Il capo di Beatrice Cenci
L’11
settembre del 1599, con l’accusa di parricidio, la ventiduenne Beatrice Cenci
era salita al patibolo. Come narra Baldassarre Paolucci, agente del duca di
Modena, "hanno fatto morire in Ponte quelle dame de Cenci; et la morte della
giovane, che era assai bella e di bellissima vita ha commosso tutta Roma a
compassione". Alle nove e un quarto di quella stessa sera, il corpo della
fanciulla, elegantemente vestito, e con una corona di fiori sul capo, venne
portato nella chiesa di San Pietro in Montorio, sul Gianicolo, accompagnato da
cinquanta torce accese e da tutti i francescani di Roma. Il cadavere fu inumato
davanti all’altare maggiore, presso il grande quadro con la Trasfigurazione di
Raffaello, oggi ai Musei Vaticani.
Nemmeno i poveri
resti di Beatrice, però, avrebbero avuto pace. Vennero profanati nel 1798,
durante la prima Repubblica Romana, quando i soldati francesi che avevano
occupato la città si abbandonarono a ogni sorta di razzia e requisizione.
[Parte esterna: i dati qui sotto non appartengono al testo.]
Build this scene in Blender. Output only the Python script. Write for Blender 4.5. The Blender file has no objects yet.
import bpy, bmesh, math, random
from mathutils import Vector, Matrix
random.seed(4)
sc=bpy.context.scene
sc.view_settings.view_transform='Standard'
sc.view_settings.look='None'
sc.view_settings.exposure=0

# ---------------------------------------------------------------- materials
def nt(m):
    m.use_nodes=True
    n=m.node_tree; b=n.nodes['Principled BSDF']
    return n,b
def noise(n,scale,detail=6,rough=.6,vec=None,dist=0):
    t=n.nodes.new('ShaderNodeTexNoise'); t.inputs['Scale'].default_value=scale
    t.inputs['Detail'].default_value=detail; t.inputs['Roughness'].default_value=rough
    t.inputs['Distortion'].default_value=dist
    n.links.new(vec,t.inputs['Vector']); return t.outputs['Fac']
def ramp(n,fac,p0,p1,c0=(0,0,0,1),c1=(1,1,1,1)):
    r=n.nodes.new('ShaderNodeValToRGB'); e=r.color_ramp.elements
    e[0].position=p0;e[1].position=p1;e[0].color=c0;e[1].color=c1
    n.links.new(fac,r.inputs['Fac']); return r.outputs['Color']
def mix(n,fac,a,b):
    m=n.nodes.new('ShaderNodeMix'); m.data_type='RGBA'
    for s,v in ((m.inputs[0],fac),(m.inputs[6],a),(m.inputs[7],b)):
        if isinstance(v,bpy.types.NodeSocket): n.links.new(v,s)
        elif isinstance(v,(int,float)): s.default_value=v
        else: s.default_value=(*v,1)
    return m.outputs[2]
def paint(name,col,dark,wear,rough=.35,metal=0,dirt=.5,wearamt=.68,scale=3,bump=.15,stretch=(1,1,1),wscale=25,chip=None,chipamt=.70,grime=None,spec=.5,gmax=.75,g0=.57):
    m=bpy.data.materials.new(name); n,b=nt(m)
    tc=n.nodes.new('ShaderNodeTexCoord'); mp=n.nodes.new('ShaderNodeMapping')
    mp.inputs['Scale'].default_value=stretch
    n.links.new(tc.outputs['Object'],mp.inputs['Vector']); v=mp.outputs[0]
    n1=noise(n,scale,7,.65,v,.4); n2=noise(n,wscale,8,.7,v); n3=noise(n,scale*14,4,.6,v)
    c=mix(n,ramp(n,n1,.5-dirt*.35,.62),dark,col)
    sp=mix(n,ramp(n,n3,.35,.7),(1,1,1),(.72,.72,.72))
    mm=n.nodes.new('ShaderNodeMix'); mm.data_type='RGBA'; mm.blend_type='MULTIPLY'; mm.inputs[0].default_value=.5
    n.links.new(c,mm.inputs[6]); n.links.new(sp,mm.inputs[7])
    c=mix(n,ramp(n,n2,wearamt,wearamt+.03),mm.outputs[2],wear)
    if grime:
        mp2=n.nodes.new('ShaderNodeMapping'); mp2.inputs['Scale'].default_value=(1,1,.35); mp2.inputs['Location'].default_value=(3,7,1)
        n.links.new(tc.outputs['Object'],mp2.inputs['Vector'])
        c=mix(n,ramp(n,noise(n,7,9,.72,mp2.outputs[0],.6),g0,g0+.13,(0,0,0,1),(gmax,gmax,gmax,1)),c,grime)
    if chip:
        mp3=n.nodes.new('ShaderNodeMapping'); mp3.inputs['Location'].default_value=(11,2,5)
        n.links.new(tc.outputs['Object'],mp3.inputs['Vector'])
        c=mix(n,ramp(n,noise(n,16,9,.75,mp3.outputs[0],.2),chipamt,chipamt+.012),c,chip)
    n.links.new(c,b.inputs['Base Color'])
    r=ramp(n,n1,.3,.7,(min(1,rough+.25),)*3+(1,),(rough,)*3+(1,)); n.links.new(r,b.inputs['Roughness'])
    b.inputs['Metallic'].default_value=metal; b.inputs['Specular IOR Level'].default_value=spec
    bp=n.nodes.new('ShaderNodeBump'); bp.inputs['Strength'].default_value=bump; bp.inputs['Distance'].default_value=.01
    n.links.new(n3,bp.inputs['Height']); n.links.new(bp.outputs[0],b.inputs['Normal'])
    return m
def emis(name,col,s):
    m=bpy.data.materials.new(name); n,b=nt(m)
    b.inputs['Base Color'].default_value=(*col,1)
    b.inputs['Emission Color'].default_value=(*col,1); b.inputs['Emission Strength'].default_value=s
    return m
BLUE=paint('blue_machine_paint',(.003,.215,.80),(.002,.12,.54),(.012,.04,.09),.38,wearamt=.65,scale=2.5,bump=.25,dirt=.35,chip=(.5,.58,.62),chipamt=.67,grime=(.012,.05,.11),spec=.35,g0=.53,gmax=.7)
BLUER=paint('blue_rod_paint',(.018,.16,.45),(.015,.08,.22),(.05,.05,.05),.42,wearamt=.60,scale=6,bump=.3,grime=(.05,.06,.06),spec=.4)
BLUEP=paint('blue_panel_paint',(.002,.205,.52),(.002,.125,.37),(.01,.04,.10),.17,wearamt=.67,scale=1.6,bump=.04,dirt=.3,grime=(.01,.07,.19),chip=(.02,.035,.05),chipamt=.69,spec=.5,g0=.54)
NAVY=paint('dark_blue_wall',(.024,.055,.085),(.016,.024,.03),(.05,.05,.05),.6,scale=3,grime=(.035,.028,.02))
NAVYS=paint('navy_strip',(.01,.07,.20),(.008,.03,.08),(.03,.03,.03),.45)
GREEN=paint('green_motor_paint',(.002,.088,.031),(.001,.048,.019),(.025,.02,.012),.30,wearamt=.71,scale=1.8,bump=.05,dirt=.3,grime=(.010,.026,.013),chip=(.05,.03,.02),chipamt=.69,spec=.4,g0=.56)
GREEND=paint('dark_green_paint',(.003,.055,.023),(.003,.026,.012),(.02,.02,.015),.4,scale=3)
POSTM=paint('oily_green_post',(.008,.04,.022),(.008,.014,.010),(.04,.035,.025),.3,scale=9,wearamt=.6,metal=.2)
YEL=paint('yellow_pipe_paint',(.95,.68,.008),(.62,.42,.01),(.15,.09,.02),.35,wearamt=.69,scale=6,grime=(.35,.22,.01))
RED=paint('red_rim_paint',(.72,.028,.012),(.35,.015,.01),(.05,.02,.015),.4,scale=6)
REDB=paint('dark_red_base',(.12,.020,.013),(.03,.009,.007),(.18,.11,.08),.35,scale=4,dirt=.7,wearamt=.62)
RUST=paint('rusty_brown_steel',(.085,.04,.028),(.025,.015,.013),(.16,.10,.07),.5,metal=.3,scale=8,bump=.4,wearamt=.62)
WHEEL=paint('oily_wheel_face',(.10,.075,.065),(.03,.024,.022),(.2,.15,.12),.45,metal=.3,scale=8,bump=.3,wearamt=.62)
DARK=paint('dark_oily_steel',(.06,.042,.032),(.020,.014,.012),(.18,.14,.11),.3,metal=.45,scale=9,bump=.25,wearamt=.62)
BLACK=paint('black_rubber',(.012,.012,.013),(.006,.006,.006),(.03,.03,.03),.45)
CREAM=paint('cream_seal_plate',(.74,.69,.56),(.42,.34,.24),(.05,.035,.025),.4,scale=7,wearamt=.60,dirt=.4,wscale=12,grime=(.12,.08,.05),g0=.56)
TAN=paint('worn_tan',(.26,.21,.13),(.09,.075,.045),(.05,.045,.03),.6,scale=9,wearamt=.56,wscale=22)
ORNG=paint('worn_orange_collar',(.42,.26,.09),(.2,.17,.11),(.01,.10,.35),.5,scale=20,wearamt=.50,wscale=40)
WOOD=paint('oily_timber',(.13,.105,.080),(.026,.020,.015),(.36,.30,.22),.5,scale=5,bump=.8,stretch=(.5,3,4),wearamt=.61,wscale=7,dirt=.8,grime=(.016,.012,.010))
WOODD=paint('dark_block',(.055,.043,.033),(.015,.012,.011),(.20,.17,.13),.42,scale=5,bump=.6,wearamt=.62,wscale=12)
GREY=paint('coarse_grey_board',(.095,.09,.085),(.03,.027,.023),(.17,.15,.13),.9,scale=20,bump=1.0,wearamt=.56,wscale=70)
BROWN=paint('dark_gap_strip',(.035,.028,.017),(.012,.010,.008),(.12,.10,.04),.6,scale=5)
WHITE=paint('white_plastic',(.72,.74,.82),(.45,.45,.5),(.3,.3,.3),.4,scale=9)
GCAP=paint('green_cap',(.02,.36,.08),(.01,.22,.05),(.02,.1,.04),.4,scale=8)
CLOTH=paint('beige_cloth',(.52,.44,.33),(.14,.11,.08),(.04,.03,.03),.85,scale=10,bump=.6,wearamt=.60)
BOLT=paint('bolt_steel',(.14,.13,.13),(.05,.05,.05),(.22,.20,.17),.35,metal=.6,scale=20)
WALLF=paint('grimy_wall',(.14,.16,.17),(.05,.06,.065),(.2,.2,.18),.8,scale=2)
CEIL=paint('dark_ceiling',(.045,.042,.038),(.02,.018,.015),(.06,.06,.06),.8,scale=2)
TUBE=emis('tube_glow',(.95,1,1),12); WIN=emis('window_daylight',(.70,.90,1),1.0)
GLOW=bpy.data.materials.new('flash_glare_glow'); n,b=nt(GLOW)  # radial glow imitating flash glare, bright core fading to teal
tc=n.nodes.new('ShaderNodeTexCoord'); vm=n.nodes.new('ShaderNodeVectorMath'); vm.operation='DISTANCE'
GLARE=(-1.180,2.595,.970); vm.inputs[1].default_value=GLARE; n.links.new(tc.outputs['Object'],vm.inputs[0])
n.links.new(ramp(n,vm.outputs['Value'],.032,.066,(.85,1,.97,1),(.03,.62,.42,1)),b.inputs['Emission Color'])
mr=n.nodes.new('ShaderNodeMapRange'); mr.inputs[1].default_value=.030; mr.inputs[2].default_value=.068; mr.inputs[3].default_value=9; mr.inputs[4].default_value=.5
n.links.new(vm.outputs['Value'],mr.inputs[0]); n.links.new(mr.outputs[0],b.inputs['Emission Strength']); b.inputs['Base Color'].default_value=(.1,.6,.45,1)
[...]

Persino le tombe furono violate per asportare il piombo delle casse. Il pittore
Vincenzo Camuccini, allora venticinquenne, fu l’involontario testimone dell’atto
sacrilego. Si trovava nella chiesa per restaurare la Trasfigurazione, in piedi
su un’impalcatura. Dalla sua posizione elevata vide entrare nel luogo sacro un
gruppo di soldati al seguito di uno scultore dell’Accademia di Francia, definito
dal Camuccini "un repubblicano di quegli arrabbiati della montagna". I soldati,
armati di paletti e vari altri attrezzi, cominciarono a sollevare le lastre di
marmo, fino a trovare anche il corpo di Beatrice, con accanto il capo spiccato
dal boia. Fu un attimo: lo scultore francese "per far dello spirito, rizzò in
alto quel teschio e, ballottolandolo per le mani, seco il menavalo".